Vanderbilt athletic director David Williams and a group including 10 of his student-athletes are flying to Cuba in time to see the United States finally enjoy full embassy status Monday in Havanna for the first time in decades. It’s a trip to a country Williams wasn’t even sure they could visit when he suggested Cuba as a destination last winter.

“None of us knew that things would move this fast from a diplomatic point of view, and that’s a plus,” Williams said Thursday.

“Well remember Cuba has been under economic sanctions from the U.S. for almost 50 years, so you’ll be able to see firsthand what it looks like when the U.S. puts an embargo on a country, a country that’s 93 miles away,” Williams said. “This isn’t something you read in the book about an embargo. You’ll see what that can do to an economy.”

International trips for Vanderbilt student-athletes started in 2013 when university officials decided to partner with Soles4Souls after collecting shoes for the organization. A total of 15 student-athletes spent 10 days in Tanzania that year followed by a trip to Costa Rica last year. For their third trip, Williams wanted a trip to a country that no one likely would ever visit.

This trip is too close to the start of fall practice for any of the Commodores’ football players to join, but Simone Charley, a two-time All-American in the triple jump who also led Vandy in goals in soccer last year, is going. The list also includes Georgina Sellyn of Scotland, a member of the Vandy women’s national championship tennis squad, and athletes from men’s cross country, lacrosse, swimming, women’s golf and bowling.

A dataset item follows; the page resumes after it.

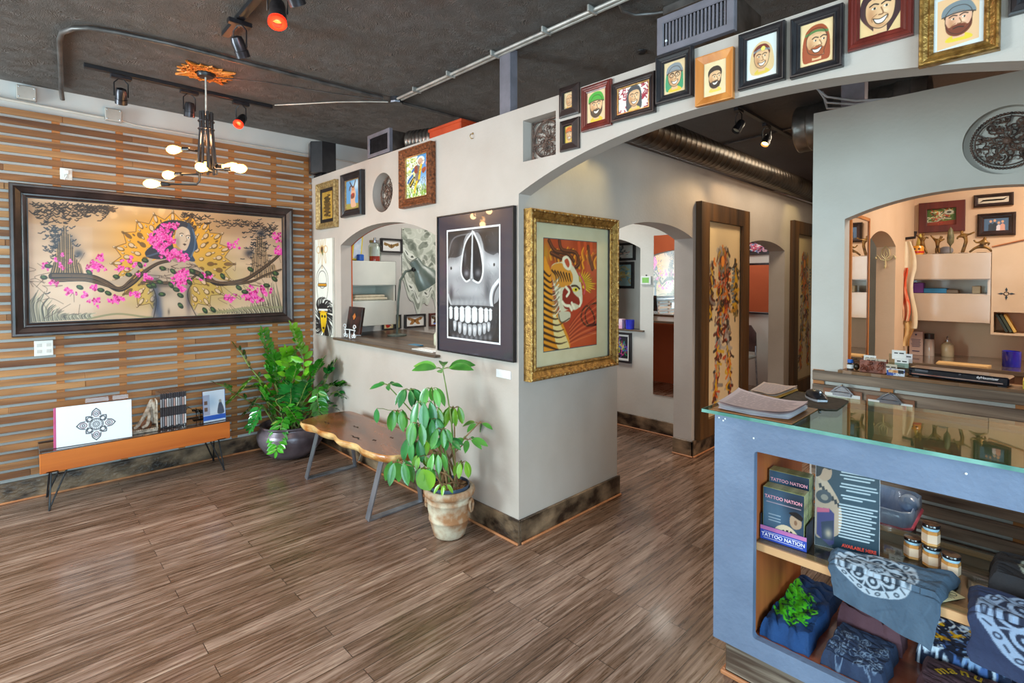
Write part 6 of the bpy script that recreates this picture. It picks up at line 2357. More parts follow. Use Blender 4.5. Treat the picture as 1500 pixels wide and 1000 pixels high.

They will be handing out shoes, touring the countryside one day and receive briefings from a University of Havanna professor on economic implications and a former diplomat discussing U.S.-Cuban relations over the years. But U.S.-based cellphones won’t work in Cuba, and Vanderbilt officials are preparing to work with limited Internet access to post a daily blog update on their website during the trip that ends July 25 when they return to Miami.

Discussing the trip with some students, Williams said he realized none are old enough to have lived through the missile crisis or the Bay of Pigs incident. He told one student to expect cars they may never have seen.

“From what I’ve been told, I don’t think they have any cars in Cuba that are newer than maybe a 1967. So you’ll be seeing cars I grew up with. That’s kind of cool.”

Approval for their trip didn’t come through until May, and Williams said they know they won’t be the first Americans to visit Cuba. But the athletic director who also is a lawyer says the timing of this trip allows them a chance to see the effects of U.S. policy toward a country in person, especially with Iran wanting relief from economic sanctions as part of the nuclear treaty reached earlier this week.